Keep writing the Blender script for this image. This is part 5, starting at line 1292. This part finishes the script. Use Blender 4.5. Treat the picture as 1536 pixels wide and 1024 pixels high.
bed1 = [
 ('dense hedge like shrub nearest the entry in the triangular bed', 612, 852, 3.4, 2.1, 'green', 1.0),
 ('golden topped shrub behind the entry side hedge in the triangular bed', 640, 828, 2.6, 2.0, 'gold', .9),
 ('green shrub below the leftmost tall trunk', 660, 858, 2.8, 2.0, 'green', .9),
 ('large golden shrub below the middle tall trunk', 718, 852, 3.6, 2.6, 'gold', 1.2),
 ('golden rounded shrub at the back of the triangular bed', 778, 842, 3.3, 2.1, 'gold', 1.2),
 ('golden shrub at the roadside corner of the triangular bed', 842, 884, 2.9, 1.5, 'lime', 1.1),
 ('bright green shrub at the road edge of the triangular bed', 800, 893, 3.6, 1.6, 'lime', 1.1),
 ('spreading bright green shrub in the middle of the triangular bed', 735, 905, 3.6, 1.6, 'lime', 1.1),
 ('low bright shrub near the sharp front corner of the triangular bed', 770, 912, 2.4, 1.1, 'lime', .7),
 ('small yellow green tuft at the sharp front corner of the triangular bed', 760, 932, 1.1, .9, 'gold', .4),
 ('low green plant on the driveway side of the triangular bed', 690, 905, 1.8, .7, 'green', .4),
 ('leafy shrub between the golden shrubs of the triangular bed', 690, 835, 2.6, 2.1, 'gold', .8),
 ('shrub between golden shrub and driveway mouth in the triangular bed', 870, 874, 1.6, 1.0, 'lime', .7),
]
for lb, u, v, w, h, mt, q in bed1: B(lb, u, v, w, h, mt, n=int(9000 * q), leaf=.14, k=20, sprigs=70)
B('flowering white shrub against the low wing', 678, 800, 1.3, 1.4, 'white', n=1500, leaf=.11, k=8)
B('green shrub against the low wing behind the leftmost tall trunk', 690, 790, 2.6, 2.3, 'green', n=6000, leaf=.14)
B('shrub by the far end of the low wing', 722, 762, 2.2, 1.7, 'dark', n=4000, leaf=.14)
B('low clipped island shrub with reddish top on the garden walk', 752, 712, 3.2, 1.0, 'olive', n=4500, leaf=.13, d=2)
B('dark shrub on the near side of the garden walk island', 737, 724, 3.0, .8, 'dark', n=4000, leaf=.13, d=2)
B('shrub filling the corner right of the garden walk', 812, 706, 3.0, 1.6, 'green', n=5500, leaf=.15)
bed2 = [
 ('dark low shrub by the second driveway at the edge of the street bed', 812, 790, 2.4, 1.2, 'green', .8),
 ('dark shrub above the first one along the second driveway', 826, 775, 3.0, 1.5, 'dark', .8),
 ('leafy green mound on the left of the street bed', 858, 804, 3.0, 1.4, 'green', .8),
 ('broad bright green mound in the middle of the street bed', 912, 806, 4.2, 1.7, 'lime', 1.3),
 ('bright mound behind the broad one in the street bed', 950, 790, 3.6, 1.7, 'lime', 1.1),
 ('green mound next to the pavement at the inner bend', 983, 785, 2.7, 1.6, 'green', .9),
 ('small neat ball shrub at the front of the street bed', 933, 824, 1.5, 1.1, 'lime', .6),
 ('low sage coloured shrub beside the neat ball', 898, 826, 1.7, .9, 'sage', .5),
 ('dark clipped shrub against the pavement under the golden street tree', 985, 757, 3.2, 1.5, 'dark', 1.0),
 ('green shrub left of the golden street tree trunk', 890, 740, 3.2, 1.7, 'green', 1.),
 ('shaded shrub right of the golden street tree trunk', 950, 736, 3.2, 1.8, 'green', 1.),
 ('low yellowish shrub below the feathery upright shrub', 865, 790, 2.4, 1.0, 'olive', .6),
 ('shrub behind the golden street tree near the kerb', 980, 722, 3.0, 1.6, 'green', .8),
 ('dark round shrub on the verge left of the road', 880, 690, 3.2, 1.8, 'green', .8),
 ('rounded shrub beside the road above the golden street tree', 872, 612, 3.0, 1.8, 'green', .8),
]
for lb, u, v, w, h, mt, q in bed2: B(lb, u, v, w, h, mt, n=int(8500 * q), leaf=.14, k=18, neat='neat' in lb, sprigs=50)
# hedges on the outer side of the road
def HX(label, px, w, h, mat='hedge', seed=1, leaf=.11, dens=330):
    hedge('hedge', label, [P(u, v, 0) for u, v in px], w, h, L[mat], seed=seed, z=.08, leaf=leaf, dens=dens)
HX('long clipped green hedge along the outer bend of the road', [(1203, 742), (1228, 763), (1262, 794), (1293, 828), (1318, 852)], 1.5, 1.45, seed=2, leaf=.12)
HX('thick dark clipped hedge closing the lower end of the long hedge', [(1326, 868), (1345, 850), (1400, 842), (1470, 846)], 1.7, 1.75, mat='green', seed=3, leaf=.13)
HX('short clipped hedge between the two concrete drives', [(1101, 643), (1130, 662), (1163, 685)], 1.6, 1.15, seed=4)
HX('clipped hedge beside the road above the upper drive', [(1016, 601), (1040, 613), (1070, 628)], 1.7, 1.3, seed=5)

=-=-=

== Task objective ==
Reproduce each line of the material above precisely.

== Problem solution ==
Keep writing the Blender script for this image. This is part 5, starting at line 1292. This part finishes the script. Use Blender 4.5. Treat the picture as 1536 pixels wide and 1024 pixels high.
bed1 = [
 ('dense hedge like shrub nearest the entry in the triangular bed', 612, 852, 3.4, 2.1, 'green', 1.0),
 ('golden topped shrub behind the entry side hedge in the triangular bed', 640, 828, 2.6, 2.0, 'gold', .9),
 ('green shrub below the leftmost tall trunk', 660, 858, 2.8, 2.0, 'green', .9),
 ('large golden shrub below the middle tall trunk', 718, 852, 3.6, 2.6, 'gold', 1.2),
 ('golden rounded shrub at the back of the triangular bed', 778, 842, 3.3, 2.1, 'gold', 1.2),
 ('golden shrub at the roadside corner of the triangular bed', 842, 884, 2.9, 1.5, 'lime', 1.1),
 ('bright green shrub at the road edge of the triangular bed', 800, 893, 3.6, 1.6, 'lime', 1.1),
 ('spreading bright green shrub in the middle of the triangular bed', 735, 905, 3.6, 1.6, 'lime', 1.1),
 ('low bright shrub near the sharp front corner of the triangular bed', 770, 912, 2.4, 1.1, 'lime', .7),
 ('small yellow green tuft at the sharp front corner of the triangular bed', 760, 932, 1.1, .9, 'gold', .4),
 ('low green plant on the driveway side of the triangular bed', 690, 905, 1.8, .7, 'green', .4),
 ('leafy shrub between the golden shrubs of the triangular bed', 690, 835, 2.6, 2.1, 'gold', .8),
 ('shrub between golden shrub and driveway mouth in the triangular bed', 870, 874, 1.6, 1.0, 'lime', .7),
]
for lb, u, v, w, h, mt, q in bed1: B(lb, u, v, w, h, mt, n=int(9000 * q), leaf=.14, k=20, sprigs=70)
B('flowering white shrub against the low wing', 678, 800, 1.3, 1.4, 'white', n=1500, leaf=.11, k=8)
B('green shrub against the low wing behind the leftmost tall trunk', 690, 790, 2.6, 2.3, 'green', n=6000, leaf=.14)
B('shrub by the far end of the low wing', 722, 762, 2.2, 1.7, 'dark', n=4000, leaf=.14)
B('low clipped island shrub with reddish top on the garden walk', 752, 712, 3.2, 1.0, 'olive', n=4500, leaf=.13, d=2)
B('dark shrub on the near side of the garden walk island', 737, 724, 3.0, .8, 'dark', n=4000, leaf=.13, d=2)
B('shrub filling the corner right of the garden walk', 812, 706, 3.0, 1.6, 'green', n=5500, leaf=.15)
bed2 = [
 ('dark low shrub by the second driveway at the edge of the street bed', 812, 790, 2.4, 1.2, 'green', .8),
 ('dark shrub above the first one along the second driveway', 826, 775, 3.0, 1.5, 'dark', .8),
 ('leafy green mound on the left of the street bed', 858, 804, 3.0, 1.4, 'green', .8),
 ('broad bright green mound in the middle of the street bed', 912, 806, 4.2, 1.7, 'lime', 1.3),
 ('bright mound behind the broad one in the street bed', 950, 790, 3.6, 1.7, 'lime', 1.1),
 ('green mound next to the pavement at the inner bend', 983, 785, 2.7, 1.6, 'green', .9),
 ('small neat ball shrub at the front of the street bed', 933, 824, 1.5, 1.1, 'lime', .6),
 ('low sage coloured shrub beside the neat ball', 898, 826, 1.7, .9, 'sage', .5),
 ('dark clipped shrub against the pavement under the golden street tree', 985, 757, 3.2, 1.5, 'dark', 1.0),
 ('green shrub left of the golden street tree trunk', 890, 740, 3.2, 1.7, 'green', 1.),
 ('shaded shrub right of the golden street tree trunk', 950, 736, 3.2, 1.8, 'green', 1.),
 ('low yellowish shrub below the feathery upright shrub', 865, 790, 2.4, 1.0, 'olive', .6),
 ('shrub behind the golden street tree near the kerb', 980, 722, 3.0, 1.6, 'green', .8),
 ('dark round shrub on the verge left of the road', 880, 690, 3.2, 1.8, 'green', .8),
 ('rounded shrub beside the road above the golden street tree', 872, 612, 3.0, 1.8, 'green', .8),
]
for lb, u, v, w, h, mt, q in bed2: B(lb, u, v, w, h, mt, n=int(8500 * q), leaf=.14, k=18, neat='neat' in lb, sprigs=50)
# hedges on the outer side of the road
def HX(label, px, w, h, mat='hedge', seed=1, leaf=.11, dens=330):
    hedge('hedge', label, [P(u, v, 0) for u, v in px], w, h, L[mat], seed=seed, z=.08, leaf=leaf, dens=dens)
HX('long clipped green hedge along the outer bend of the road', [(1203, 742), (1228, 763), (1262, 794), (1293, 828), (1318, 852)], 1.5, 1.45, seed=2, leaf=.12)
HX('thick dark clipped hedge closing the lower end of the long hedge', [(1326, 868), (1345, 850), (1400, 842), (1470, 846)], 1.7, 1.75, mat='green', seed=3, leaf=.13)
HX('short clipped hedge between the two concrete drives', [(1101, 643), (1130, 662), (1163, 685)], 1.6, 1.15, seed=4)
HX('clipped hedge beside the road above the upper drive', [(1016, 601), (1040, 613), (1070, 628)], 1.7, 1.3, seed=5)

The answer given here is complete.